BSP policy rate should be 100 bps higher than US – Medalla


Bangko Sentral ng Pilipinas (BSP) Governor Felipe M. Medalla said the BSP policy rate should at least be more than 100 basis points (bps) higher than US Federal Reserve rates to ensure stability in the peso-US dollar exchange rate.

“Our own finding is at the very least, Philippine policy rates should be at least 100 bps higher (than) US interest policy rates to have some form of exchange rate stability,” said Medalla during the Philippine-US dialogue with US-based investors on Saturday, Oct. 15 (Manila time) on the sidelines of the ongoing International Monetary Fund-World Bank Annual Meetings in Washington DC.

BSP Governor Felipe M. Medalla (BSP photo)

Medalla, who presented the Philippine monetary policy agenda along with the economic team led by Finance Secretary Benjamin E. Diokno, said there are a lot of things complicating the Philippine monetary policy right now including a depreciating peso. The peso broke P59 vis-à-vis the US dollar three times this month.

“We are fighting inflation and in addition, the US battle against inflation is forcing the currency of the Philippines to depreciate so that we have to also raise the interest rates,” said Medalla.

“So, there are two reasons (for higher policy rates) one is we have our own inflation problem, the other one is we are forced to respond to the policy rate of the (US) Fed. The Fed might raise its rates by two more 75s and one more 50,” he added.

Since May this year, the BSP has raised the key rate by a cumulative 225 bps. That was done in five policy meetings in a row including one off-cycle rate hike in July. As of Sept. 22, the central bank benchmark rate stood at 4.25 percent versus the US Fed’s 3.25 percent.

Since price stability is a key BSP mandate, the rate hikes were intended to primarily bring back the inflation path to within the two percent to four percent target range by 2024.

For this year, the average inflation forecast is 5.6 percent and for 2023, it is 4.1 percent. The January-September inflation is currently averaging at 5.1 percent, with the highest rate recorded in September at 6.9 percent. At a 5.6 percent inflation forecast, the BSP rate of 4.25 percent is still low and in negative rate territory.

Medalla said the objective is to have a predictable and low inflation by 2024. He is confident though that “by next year it will normalize and the supply shocks will not create very high inflation expectations.”

For now, the BSP had to respond to US Fed rate increases. All currencies are depreciating versus the US dollar since a higher US rate favors the mighty greenback.
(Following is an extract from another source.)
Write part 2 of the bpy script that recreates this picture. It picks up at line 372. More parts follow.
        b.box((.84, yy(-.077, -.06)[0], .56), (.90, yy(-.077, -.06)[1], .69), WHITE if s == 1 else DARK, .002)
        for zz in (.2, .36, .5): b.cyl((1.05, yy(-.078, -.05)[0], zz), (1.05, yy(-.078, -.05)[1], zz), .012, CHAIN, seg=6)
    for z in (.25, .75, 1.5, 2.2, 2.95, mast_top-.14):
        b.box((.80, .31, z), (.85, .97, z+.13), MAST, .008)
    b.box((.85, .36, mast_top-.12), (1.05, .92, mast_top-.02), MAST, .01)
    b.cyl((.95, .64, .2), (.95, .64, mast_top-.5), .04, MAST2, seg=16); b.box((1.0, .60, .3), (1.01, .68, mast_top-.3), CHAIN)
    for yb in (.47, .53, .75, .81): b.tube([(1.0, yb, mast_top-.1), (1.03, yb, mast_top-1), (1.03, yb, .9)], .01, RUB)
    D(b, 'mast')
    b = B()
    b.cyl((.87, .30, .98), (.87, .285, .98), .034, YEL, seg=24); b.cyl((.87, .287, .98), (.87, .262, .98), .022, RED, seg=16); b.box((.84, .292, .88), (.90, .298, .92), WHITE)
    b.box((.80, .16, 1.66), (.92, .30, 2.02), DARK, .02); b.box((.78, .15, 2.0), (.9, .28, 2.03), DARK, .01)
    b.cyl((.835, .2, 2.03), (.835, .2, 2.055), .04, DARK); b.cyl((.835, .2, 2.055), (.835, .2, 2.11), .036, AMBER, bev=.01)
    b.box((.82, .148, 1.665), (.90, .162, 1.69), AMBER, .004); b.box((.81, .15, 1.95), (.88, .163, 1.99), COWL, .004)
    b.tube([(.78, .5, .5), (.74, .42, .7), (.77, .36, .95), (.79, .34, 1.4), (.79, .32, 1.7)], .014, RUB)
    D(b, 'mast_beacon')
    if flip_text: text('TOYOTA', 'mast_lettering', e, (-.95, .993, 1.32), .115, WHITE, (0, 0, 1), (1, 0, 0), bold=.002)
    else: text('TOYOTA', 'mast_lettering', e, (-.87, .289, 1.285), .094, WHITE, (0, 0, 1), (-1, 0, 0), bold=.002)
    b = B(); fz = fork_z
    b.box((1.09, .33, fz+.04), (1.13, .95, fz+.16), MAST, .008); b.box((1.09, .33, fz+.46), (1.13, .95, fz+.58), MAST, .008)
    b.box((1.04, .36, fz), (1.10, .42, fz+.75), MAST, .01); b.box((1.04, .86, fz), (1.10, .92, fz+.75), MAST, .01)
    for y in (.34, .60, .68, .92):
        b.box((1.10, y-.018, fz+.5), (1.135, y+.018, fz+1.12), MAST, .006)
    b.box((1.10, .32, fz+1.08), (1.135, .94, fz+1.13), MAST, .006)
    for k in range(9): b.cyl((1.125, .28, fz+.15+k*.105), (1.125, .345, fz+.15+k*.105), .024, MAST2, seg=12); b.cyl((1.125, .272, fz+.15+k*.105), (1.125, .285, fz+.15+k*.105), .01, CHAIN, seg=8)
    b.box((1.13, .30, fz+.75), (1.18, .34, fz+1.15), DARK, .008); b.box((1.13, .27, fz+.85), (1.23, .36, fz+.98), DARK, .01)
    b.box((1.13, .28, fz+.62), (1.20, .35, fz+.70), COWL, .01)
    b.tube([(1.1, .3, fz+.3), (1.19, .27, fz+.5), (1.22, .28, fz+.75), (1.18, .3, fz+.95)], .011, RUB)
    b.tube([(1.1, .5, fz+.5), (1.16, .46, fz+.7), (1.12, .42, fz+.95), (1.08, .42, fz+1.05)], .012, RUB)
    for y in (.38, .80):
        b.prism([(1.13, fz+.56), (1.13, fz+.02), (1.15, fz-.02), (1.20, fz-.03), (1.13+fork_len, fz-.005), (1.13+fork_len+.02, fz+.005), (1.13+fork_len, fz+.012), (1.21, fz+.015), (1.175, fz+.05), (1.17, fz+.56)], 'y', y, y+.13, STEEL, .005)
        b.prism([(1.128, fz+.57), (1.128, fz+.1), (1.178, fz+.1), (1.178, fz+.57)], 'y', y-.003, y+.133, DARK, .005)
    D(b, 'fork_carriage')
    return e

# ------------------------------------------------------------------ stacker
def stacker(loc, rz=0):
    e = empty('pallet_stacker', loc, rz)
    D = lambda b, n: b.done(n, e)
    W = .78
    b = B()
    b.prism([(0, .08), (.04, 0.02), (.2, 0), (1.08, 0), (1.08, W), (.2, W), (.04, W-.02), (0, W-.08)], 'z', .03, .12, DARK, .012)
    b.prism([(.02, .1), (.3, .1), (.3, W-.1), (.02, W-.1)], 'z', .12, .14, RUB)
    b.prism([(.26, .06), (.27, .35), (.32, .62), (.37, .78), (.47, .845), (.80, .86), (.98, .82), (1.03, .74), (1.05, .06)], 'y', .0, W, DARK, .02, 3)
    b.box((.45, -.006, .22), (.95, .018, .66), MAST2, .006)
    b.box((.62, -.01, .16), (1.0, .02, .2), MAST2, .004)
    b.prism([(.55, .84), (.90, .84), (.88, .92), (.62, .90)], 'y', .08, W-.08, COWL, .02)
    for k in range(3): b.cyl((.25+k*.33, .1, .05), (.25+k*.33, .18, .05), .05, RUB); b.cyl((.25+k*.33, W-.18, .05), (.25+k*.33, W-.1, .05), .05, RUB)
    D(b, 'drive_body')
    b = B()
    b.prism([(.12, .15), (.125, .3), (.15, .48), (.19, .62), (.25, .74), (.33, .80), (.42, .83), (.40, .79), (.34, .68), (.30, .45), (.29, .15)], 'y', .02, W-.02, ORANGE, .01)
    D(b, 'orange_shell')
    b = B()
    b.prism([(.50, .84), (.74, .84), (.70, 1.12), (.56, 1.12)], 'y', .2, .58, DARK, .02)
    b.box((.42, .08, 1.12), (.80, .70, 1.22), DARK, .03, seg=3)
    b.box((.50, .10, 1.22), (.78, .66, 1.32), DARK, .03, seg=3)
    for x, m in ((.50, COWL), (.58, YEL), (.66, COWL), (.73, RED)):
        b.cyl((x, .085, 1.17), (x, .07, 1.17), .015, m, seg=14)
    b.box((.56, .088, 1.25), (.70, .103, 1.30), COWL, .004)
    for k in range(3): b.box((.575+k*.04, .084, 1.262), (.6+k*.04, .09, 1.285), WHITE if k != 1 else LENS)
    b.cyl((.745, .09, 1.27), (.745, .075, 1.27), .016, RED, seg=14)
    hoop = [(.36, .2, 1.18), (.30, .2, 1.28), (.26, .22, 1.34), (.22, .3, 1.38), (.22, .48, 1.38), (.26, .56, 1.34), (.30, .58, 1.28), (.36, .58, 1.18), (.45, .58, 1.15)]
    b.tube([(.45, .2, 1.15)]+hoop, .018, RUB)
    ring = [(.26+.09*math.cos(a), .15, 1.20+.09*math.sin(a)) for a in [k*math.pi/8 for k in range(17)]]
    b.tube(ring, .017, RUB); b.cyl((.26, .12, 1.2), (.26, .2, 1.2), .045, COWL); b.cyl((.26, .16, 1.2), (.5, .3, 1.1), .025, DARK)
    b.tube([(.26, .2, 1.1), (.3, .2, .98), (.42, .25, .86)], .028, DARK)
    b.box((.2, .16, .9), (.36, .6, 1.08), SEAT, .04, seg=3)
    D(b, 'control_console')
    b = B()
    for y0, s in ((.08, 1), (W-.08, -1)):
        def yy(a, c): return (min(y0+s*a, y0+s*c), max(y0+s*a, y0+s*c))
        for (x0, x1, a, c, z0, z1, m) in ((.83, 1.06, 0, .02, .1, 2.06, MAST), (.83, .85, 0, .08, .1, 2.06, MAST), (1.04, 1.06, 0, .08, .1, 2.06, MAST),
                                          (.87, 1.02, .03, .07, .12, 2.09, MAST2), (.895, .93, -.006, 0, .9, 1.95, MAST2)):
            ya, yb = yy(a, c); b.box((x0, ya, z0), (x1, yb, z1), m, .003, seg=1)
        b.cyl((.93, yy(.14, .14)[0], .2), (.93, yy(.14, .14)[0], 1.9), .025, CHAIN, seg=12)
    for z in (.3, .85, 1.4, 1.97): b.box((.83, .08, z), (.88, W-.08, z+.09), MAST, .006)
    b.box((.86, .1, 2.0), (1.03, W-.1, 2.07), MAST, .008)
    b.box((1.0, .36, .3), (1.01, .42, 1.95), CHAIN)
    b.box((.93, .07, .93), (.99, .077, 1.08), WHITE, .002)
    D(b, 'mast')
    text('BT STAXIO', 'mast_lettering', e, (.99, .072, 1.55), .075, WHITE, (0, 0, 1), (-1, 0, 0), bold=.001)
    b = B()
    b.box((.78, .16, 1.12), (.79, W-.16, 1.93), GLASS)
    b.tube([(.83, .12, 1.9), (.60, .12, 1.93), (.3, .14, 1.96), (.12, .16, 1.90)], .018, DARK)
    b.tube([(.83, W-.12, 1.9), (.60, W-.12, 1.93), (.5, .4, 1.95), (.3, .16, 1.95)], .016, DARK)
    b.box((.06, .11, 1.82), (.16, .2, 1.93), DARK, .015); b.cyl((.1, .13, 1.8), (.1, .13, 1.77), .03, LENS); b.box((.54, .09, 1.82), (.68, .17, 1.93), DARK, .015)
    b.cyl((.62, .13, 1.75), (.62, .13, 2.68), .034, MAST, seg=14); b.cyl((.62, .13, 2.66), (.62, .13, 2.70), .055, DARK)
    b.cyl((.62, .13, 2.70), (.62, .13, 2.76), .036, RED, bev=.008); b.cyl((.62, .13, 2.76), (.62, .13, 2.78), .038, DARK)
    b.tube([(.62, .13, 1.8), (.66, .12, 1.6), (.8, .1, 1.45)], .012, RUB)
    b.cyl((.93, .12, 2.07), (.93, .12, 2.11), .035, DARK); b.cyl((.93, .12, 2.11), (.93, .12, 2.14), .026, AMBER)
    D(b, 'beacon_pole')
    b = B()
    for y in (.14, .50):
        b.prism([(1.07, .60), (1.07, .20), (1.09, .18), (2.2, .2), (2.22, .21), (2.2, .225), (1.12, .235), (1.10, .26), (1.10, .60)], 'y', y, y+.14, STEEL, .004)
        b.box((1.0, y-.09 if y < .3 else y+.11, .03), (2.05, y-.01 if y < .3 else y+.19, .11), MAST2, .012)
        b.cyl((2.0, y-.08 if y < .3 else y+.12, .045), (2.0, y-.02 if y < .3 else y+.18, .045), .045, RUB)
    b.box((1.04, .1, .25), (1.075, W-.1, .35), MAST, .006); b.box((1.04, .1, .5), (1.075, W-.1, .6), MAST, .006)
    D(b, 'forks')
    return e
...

Medalla said the peso is in the middle of the pack compared to other depreciating currencies. He maintains the peso is not fundamentally weak, supported by remittances and earnings from the business process outsourcing sector. “But despite this, the currency is under pressure,” he said.

“We have responded by adjusting interest rates. High prices of oil and non-oil products increased the need for the US dollar. There are many products where you need 50 percent more dollars to buy the same things abroad,” said Medalla.

“Luckily we have large reserves,” he added. The country’s US dollar stock has decreased to the $95-billion level as of end-September versus end-2021 level of $108.8 billion.

“We’re selling reserves. When we sell reserves, we increase dollar supply. The other thing it does is it reduces peso supply,” said the BSP chief.

Medalla assured investors that the BSP is engaging all its monetary policy tool kits to manage inflation and temper exchange rate pressures.

The BSP is doing “necessary measures (to control inflation) including raise interest rates to match US Fed actions, hopefully not too much. Hopefully the Fed will pause,” said Medalla.

During the Philippine-US dialogue, Medalla reiterated that the local economy can handle the BSP rate increases.

“Fortunately the economy is strong enough to withstand the rate increases. A 25 bps (rate) increase will cut growth rate by five basis points. It’s a strong economy with very strong demand. If tourism bounces back that will more than offset the effect of the rate increases,” said Medalla. The government expects the economy to grow by at least 6.5 percent for 2022.